> _Task brief_
All of the data needs to be repeated exactly.

> _Data for processing_
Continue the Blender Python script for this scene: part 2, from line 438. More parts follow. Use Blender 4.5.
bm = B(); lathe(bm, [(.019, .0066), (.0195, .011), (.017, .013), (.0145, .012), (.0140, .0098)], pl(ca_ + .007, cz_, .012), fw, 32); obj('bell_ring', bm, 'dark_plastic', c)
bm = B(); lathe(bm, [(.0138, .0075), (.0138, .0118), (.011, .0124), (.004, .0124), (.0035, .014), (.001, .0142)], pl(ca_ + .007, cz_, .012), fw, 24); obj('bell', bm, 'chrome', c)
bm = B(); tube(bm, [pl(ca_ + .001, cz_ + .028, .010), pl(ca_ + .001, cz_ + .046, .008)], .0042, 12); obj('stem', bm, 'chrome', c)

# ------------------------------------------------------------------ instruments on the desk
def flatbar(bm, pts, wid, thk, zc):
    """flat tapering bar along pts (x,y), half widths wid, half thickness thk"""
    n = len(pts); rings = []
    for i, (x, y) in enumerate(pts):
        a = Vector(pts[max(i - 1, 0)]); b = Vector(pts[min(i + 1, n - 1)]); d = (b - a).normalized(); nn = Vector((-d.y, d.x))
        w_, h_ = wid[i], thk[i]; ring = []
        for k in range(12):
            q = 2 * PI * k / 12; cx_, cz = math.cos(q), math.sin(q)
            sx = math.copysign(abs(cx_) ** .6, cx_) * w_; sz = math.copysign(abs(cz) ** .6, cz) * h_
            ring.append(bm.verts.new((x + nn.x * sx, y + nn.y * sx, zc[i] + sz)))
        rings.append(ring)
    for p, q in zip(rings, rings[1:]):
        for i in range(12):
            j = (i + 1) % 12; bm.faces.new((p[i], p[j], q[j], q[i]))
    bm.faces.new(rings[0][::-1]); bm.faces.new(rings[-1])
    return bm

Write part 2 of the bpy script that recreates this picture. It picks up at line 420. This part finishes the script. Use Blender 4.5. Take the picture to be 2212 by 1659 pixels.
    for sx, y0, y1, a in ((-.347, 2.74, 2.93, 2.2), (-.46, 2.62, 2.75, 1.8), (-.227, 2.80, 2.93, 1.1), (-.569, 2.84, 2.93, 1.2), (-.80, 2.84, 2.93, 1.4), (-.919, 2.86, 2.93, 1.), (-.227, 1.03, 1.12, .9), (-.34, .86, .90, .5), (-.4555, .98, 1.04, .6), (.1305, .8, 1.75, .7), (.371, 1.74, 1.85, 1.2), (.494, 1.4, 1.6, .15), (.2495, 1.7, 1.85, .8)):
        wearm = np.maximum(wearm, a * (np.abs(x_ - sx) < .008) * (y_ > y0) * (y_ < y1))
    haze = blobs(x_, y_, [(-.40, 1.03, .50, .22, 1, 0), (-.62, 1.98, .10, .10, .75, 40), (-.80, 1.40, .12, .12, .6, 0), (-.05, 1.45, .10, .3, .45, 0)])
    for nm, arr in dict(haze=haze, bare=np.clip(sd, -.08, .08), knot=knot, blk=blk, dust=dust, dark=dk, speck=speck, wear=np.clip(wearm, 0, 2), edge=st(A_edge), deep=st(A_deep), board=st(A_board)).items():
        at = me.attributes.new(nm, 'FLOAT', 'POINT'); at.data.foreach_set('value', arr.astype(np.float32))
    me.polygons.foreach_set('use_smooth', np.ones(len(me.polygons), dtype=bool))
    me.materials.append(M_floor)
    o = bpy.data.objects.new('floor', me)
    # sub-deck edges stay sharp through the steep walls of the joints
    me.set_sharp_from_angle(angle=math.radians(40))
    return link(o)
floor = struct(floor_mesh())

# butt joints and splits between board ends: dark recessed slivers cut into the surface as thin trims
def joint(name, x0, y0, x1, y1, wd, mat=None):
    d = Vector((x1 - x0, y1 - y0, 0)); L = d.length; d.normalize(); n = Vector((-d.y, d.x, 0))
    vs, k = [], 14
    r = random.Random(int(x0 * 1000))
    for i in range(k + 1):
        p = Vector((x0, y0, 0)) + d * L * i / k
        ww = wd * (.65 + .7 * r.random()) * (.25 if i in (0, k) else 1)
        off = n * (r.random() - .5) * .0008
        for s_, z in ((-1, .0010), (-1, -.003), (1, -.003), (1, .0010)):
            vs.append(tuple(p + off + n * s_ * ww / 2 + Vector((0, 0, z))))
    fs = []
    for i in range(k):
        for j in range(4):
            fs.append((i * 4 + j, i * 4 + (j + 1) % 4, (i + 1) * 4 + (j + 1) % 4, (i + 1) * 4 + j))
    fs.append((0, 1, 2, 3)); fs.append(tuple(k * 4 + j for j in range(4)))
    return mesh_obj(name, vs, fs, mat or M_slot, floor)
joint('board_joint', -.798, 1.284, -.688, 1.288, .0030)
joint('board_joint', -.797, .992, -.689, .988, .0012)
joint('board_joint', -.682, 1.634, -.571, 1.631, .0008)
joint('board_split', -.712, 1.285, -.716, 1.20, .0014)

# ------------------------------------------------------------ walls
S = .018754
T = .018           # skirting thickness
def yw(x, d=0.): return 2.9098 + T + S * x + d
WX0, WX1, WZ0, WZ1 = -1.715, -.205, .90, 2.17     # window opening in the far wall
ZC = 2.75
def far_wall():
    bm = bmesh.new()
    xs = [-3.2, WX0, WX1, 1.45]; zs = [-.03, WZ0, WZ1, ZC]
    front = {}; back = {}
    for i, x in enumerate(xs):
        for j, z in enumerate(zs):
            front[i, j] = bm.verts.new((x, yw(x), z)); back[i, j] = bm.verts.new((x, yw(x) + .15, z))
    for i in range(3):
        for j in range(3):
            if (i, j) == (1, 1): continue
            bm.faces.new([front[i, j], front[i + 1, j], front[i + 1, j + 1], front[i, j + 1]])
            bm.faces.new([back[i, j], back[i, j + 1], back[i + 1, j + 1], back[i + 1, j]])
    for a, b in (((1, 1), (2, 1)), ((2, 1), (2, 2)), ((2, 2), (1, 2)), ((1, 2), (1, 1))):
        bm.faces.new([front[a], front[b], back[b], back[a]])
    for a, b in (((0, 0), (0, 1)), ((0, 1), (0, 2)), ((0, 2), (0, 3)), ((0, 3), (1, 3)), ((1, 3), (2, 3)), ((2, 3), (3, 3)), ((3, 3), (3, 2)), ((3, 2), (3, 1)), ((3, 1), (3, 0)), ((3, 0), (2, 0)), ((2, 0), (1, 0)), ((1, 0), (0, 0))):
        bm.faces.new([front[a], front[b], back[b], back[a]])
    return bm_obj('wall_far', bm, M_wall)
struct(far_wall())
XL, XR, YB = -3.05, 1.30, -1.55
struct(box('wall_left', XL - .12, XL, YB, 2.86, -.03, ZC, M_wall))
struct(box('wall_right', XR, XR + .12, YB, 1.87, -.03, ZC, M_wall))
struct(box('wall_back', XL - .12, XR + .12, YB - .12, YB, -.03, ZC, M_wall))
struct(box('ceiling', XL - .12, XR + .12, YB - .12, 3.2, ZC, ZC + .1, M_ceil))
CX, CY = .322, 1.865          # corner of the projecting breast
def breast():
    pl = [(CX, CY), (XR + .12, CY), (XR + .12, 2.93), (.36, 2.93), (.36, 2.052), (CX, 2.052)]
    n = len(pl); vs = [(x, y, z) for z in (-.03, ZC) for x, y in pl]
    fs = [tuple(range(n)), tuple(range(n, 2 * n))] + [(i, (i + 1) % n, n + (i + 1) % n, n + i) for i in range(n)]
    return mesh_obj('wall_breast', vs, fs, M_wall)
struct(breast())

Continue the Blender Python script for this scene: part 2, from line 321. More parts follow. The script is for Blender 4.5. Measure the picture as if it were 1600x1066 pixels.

> _Answer for the task_
Continue the Blender Python script for this scene: part 2, from line 438. More parts follow. Use Blender 4.5.
bm = B(); lathe(bm, [(.019, .0066), (.0195, .011), (.017, .013), (.0145, .012), (.0140, .0098)], pl(ca_ + .007, cz_, .012), fw, 32); obj('bell_ring', bm, 'dark_plastic', c)
bm = B(); lathe(bm, [(.0138, .0075), (.0138, .0118), (.011, .0124), (.004, .0124), (.0035, .014), (.001, .0142)], pl(ca_ + .007, cz_, .012), fw, 24); obj('bell', bm, 'chrome', c)
bm = B(); tube(bm, [pl(ca_ + .001, cz_ + .028, .010), pl(ca_ + .001, cz_ + .046, .008)], .0042, 12); obj('stem', bm, 'chrome', c)

# ------------------------------------------------------------------ instruments on the desk
def flatbar(bm, pts, wid, thk, zc):
    """flat tapering bar along pts (x,y), half widths wid, half thickness thk"""
    n = len(pts); rings = []
    for i, (x, y) in enumerate(pts):
        a = Vector(pts[max(i - 1, 0)]); b = Vector(pts[min(i + 1, n - 1)]); d = (b - a).normalized(); nn = Vector((-d.y, d.x))
        w_, h_ = wid[i], thk[i]; ring = []
        for k in range(12):
            q = 2 * PI * k / 12; cx_, cz = math.cos(q), math.sin(q)
            sx = math.copysign(abs(cx_) ** .6, cx_) * w_; sz = math.copysign(abs(cz) ** .6, cz) * h_
            ring.append(bm.verts.new((x + nn.x * sx, y + nn.y * sx, zc[i] + sz)))
        rings.append(ring)
    for p, q in zip(rings, rings[1:]):
        for i in range(12):
            j = (i + 1) % 12; bm.faces.new((p[i], p[j], q[j], q[i]))
    bm.faces.new(rings[0][::-1]); bm.faces.new(rings[-1])
    return bm

Write part 2 of the bpy script that recreates this picture. It picks up at line 420. This part finishes the script. Use Blender 4.5. Take the picture to be 2212 by 1659 pixels.
    for sx, y0, y1, a in ((-.347, 2.74, 2.93, 2.2), (-.46, 2.62, 2.75, 1.8), (-.227, 2.80, 2.93, 1.1), (-.569, 2.84, 2.93, 1.2), (-.80, 2.84, 2.93, 1.4), (-.919, 2.86, 2.93, 1.), (-.227, 1.03, 1.12, .9), (-.34, .86, .90, .5), (-.4555, .98, 1.04, .6), (.1305, .8, 1.75, .7), (.371, 1.74, 1.85, 1.2), (.494, 1.4, 1.6, .15), (.2495, 1.7, 1.85, .8)):
        wearm = np.maximum(wearm, a * (np.abs(x_ - sx) < .008) * (y_ > y0) * (y_ < y1))
    haze = blobs(x_, y_, [(-.40, 1.03, .50, .22, 1, 0), (-.62, 1.98, .10, .10, .75, 40), (-.80, 1.40, .12, .12, .6, 0), (-.05, 1.45, .10, .3, .45, 0)])
    for nm, arr in dict(haze=haze, bare=np.clip(sd, -.08, .08), knot=knot, blk=blk, dust=dust, dark=dk, speck=speck, wear=np.clip(wearm, 0, 2), edge=st(A_edge), deep=st(A_deep), board=st(A_board)).items():
        at = me.attributes.new(nm, 'FLOAT', 'POINT'); at.data.foreach_set('value', arr.astype(np.float32))
    me.polygons.foreach_set('use_smooth', np.ones(len(me.polygons), dtype=bool))
    me.materials.append(M_floor)
    o = bpy.data.objects.new('floor', me)
    # sub-deck edges stay sharp through the steep walls of the joints
    me.set_sharp_from_angle(angle=math.radians(40))
    return link(o)
floor = struct(floor_mesh())

# butt joints and splits between board ends: dark recessed slivers cut into the surface as thin trims
def joint(name, x0, y0, x1, y1, wd, mat=None):
    d = Vector((x1 - x0, y1 - y0, 0)); L = d.length; d.normalize(); n = Vector((-d.y, d.x, 0))
    vs, k = [], 14
    r = random.Random(int(x0 * 1000))
    for i in range(k + 1):
        p = Vector((x0, y0, 0)) + d * L * i / k
        ww = wd * (.65 + .7 * r.random()) * (.25 if i in (0, k) else 1)
        off = n * (r.random() - .5) * .0008
        for s_, z in ((-1, .0010), (-1, -.003), (1, -.003), (1, .0010)):
            vs.append(tuple(p + off + n * s_ * ww / 2 + Vector((0, 0, z))))
    fs = []
    for i in range(k):
        for j in range(4):
            fs.append((i * 4 + j, i * 4 + (j + 1) % 4, (i + 1) * 4 + (j + 1) % 4, (i + 1) * 4 + j))
    fs.append((0, 1, 2, 3)); fs.append(tuple(k * 4 + j for j in range(4)))
    return mesh_obj(name, vs, fs, mat or M_slot, floor)
joint('board_joint', -.798, 1.284, -.688, 1.288, .0030)
joint('board_joint', -.797, .992, -.689, .988, .0012)
joint('board_joint', -.682, 1.634, -.571, 1.631, .0008)
joint('board_split', -.712, 1.285, -.716, 1.20, .0014)

# ------------------------------------------------------------ walls
S = .018754
T = .018           # skirting thickness
def yw(x, d=0.): return 2.9098 + T + S * x + d
WX0, WX1, WZ0, WZ1 = -1.715, -.205, .90, 2.17     # window opening in the far wall
ZC = 2.75
def far_wall():
    bm = bmesh.new()
    xs = [-3.2, WX0, WX1, 1.45]; zs = [-.03, WZ0, WZ1, ZC]
    front = {}; back = {}
    for i, x in enumerate(xs):
        for j, z in enumerate(zs):
            front[i, j] = bm.verts.new((x, yw(x), z)); back[i, j] = bm.verts.new((x, yw(x) + .15, z))
    for i in range(3):
        for j in range(3):
            if (i, j) == (1, 1): continue
            bm.faces.new([front[i, j], front[i + 1, j], front[i + 1, j + 1], front[i, j + 1]])
            bm.faces.new([back[i, j], back[i, j + 1], back[i + 1, j + 1], back[i + 1, j]])
    for a, b in (((1, 1), (2, 1)), ((2, 1), (2, 2)), ((2, 2), (1, 2)), ((1, 2), (1, 1))):
        bm.faces.new([front[a], front[b], back[b], back[a]])
    for a, b in (((0, 0), (0, 1)), ((0, 1), (0, 2)), ((0, 2), (0, 3)), ((0, 3), (1, 3)), ((1, 3), (2, 3)), ((2, 3), (3, 3)), ((3, 3), (3, 2)), ((3, 2), (3, 1)), ((3, 1), (3, 0)), ((3, 0), (2, 0)), ((2, 0), (1, 0)), ((1, 0), (0, 0))):
        bm.faces.new([front[a], front[b], back[b], back[a]])
    return bm_obj('wall_far', bm, M_wall)
struct(far_wall())
XL, XR, YB = -3.05, 1.30, -1.55
struct(box('wall_left', XL - .12, XL, YB, 2.86, -.03, ZC, M_wall))
struct(box('wall_right', XR, XR + .12, YB, 1.87, -.03, ZC, M_wall))
struct(box('wall_back', XL - .12, XR + .12, YB - .12, YB, -.03, ZC, M_wall))
struct(box('ceiling', XL - .12, XR + .12, YB - .12, 3.2, ZC, ZC + .1, M_ceil))
CX, CY = .322, 1.865          # corner of the projecting breast
def breast():
    pl = [(CX, CY), (XR + .12, CY), (XR + .12, 2.93), (.36, 2.93), (.36, 2.052), (CX, 2.052)]
    n = len(pl); vs = [(x, y, z) for z in (-.03, ZC) for x, y in pl]
    fs = [tuple(range(n)), tuple(range(n, 2 * n))] + [(i, (i + 1) % n, n + (i + 1) % n, n + i) for i in range(n)]
    return mesh_obj('wall_breast', vs, fs, M_wall)
struct(breast())

Continue the Blender Python script for this scene: part 2, from line 321. More parts follow. The script is for Blender 4.5. Measure the picture as if it were 1600x1066 pixels.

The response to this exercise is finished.